Nunes faz o mesmo com o adversário ao tentar enquadrá-lo como extrema-esquerda. O pré-candidato à reeleição tenta reforçar a imagem de Boulos como radical devido à sua ligação com o MTST (Movimento dos Trabalhadores Sem-Teto).
Pontos negativos da ausência em ato
Em caso de ausência no ato, o ponto negativo seria o prefeito perder o apoio de Bolsonaro nas eleições. Sem a aliança, os interlocutores afirmam que Boulos levaria as eleições. Isso porque eles acreditam que, em um possível segundo turno com um candidato bolsonarista, o psolista venceria.
Pesquisa Datafolha mostrou que 68% dos paulistanos não votaria em um candidato apoiado por Bolsonaro.

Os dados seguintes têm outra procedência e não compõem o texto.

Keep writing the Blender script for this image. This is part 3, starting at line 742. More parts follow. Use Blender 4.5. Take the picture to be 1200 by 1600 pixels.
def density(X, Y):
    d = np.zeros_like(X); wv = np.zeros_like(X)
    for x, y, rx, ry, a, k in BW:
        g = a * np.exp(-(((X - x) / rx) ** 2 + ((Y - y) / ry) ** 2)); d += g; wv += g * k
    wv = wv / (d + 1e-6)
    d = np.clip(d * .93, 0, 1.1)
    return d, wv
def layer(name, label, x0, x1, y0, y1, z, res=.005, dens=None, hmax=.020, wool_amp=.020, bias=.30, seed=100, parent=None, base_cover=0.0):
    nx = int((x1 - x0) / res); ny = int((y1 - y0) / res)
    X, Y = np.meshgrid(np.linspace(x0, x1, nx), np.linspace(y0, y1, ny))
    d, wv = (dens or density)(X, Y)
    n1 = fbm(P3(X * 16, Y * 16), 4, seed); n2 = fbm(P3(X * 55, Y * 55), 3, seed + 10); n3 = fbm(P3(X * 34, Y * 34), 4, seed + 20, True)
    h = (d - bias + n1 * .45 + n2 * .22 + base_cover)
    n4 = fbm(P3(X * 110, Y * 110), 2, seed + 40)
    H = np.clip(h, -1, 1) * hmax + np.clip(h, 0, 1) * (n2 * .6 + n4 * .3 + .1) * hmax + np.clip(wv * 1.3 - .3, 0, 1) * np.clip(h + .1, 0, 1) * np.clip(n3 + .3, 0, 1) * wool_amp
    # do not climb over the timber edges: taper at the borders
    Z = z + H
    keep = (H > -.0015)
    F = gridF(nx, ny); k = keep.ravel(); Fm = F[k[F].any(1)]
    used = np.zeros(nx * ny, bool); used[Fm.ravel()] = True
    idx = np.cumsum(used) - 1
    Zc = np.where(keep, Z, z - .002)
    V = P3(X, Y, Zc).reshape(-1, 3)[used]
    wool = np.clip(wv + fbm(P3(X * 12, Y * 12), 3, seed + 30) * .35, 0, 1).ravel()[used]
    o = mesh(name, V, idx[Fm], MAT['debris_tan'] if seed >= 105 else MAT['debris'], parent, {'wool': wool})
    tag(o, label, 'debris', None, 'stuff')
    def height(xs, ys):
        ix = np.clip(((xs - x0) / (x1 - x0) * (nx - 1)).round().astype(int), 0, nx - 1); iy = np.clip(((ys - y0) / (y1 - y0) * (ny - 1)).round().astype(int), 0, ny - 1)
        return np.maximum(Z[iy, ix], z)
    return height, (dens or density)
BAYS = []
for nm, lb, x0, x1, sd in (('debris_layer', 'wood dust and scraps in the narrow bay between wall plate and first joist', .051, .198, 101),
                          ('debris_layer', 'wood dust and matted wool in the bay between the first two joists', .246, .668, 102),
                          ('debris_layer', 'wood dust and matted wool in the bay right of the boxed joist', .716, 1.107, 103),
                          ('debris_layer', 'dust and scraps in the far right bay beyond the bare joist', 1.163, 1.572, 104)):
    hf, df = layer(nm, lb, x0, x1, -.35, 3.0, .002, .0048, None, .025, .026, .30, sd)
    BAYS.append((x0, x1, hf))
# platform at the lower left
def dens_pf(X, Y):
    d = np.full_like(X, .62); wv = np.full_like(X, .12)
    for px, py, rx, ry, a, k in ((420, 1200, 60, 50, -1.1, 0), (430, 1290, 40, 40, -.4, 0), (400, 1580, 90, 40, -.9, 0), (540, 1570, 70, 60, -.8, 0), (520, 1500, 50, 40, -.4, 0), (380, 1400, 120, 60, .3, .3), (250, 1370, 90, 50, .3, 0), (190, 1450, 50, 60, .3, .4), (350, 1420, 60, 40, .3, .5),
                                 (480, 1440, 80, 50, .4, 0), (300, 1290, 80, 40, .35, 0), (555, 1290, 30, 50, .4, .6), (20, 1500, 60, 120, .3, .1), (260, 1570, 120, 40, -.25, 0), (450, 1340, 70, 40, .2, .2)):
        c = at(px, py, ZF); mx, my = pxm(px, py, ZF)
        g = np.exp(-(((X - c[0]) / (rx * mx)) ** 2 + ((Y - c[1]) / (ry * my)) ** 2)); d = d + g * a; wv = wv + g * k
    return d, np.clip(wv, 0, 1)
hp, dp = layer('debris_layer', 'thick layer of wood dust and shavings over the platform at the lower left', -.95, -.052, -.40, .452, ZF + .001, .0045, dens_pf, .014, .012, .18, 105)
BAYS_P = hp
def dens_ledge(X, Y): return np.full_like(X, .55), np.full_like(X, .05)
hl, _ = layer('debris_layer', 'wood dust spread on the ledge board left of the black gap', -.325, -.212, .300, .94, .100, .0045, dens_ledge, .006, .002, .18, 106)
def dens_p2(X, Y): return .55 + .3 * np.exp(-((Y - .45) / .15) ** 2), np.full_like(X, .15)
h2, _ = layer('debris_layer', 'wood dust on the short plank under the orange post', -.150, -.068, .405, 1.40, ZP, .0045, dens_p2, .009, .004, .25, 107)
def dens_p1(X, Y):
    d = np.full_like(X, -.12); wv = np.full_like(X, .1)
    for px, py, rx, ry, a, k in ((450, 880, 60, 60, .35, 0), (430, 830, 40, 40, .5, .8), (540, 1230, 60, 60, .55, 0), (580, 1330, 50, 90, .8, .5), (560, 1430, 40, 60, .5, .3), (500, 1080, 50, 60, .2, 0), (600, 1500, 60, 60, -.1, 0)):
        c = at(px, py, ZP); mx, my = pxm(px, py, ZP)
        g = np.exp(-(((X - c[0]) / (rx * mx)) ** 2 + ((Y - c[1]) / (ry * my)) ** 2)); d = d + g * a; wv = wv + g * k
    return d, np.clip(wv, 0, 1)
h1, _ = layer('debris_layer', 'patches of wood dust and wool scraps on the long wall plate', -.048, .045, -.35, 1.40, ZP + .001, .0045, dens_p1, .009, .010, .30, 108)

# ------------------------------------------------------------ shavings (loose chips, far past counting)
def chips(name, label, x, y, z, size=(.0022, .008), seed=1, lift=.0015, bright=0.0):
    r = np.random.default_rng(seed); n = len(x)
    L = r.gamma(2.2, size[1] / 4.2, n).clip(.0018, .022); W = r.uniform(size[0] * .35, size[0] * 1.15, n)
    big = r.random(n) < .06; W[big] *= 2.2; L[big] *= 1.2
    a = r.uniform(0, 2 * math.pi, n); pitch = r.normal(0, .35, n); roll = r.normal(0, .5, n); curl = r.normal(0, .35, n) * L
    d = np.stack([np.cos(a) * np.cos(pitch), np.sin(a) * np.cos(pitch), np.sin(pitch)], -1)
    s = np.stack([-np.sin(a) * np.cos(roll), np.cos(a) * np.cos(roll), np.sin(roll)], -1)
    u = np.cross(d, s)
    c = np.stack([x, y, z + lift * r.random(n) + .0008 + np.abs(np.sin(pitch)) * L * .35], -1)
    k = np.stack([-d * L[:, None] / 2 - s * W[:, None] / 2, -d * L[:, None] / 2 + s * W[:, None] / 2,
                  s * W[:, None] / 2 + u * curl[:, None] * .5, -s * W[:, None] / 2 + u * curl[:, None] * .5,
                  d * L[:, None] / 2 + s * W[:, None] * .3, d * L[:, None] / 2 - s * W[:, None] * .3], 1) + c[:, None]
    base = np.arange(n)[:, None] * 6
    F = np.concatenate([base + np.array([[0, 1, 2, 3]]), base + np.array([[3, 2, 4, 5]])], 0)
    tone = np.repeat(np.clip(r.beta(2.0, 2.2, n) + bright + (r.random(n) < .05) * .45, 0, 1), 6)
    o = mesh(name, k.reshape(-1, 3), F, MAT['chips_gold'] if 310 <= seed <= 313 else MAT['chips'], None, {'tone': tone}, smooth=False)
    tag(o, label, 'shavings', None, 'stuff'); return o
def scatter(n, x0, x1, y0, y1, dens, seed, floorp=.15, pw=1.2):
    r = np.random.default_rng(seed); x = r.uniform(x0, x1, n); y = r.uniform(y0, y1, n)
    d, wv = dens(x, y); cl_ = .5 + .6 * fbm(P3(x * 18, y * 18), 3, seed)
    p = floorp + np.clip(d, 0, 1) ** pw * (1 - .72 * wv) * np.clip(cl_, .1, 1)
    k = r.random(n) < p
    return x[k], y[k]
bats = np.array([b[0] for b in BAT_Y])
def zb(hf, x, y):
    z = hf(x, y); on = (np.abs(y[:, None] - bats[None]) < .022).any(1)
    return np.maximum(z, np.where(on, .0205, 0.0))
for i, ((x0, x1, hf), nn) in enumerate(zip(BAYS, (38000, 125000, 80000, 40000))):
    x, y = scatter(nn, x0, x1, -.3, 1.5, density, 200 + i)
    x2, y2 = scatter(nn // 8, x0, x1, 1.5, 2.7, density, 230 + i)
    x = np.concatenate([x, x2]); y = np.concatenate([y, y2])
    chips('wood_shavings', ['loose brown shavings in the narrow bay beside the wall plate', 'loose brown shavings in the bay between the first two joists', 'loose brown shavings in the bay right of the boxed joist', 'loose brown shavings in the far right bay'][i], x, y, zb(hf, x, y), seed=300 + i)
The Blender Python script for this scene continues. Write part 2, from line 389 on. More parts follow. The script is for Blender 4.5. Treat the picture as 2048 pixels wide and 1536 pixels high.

Os dados são referentes a setembro de 2023.
Sem o apoio de Bolsonaro, o PL ficaria de fora da campanha de Nunes, o que significaria menos tempo de TV durante a propaganda eleitoral, por exemplo. Ainda assim, os impactos negativos caso o prefeito não vá ao ato, segundo os aliados, poderiam ser contornados.
Confirmação de Tarcísio no ato pressiona
O governador de São Paulo, Tarcísio de Freitas (Republicanos), já declarou que estará ao lado de Bolsonaro na manifestação. À CNN Brasil, Tarcísio disse que o ato terá caráter pacífico. "Essa será uma manifestação pacífica de apoio ao [ex-]presidente, e eu vou estar ao lado dele, como sempre estive", disse.
Tarcísio e Nunes são frequentemente cobrados pelos bolsonaristas a se posicionar publicamente em defesa do ex-presidente. O silêncio de ambos sobre a operação da Polícia Federal da qual Bolsonaro e aliados foram alvos irrita o grupo.
Questionado pela colunista da Folha Mônica Bergamo a respeito da operação da PF às vésperas do Carnaval, o prefeito não quis responder. Antes, ele disse a jornalistas que tem "plena confiança nas instituições do nosso país e no nosso Judiciário". No caso de Tarcísio, pesa ainda a relação amistosa com o presidente Lula (PT).
Prefeito e governador têm intensificado agendas conjuntas. Depois de sinalizar que não apoiaria Nunes sem o aval de Bolsonaro, Tarcísio embarcou de vez na campanha do emedebista. Só em janeiro, os dois estiveram juntos em oito agendas. Nos encontros, ambos têm ressaltado a importância do alinhamento entre governo e prefeitura, num contraponto a Boulos.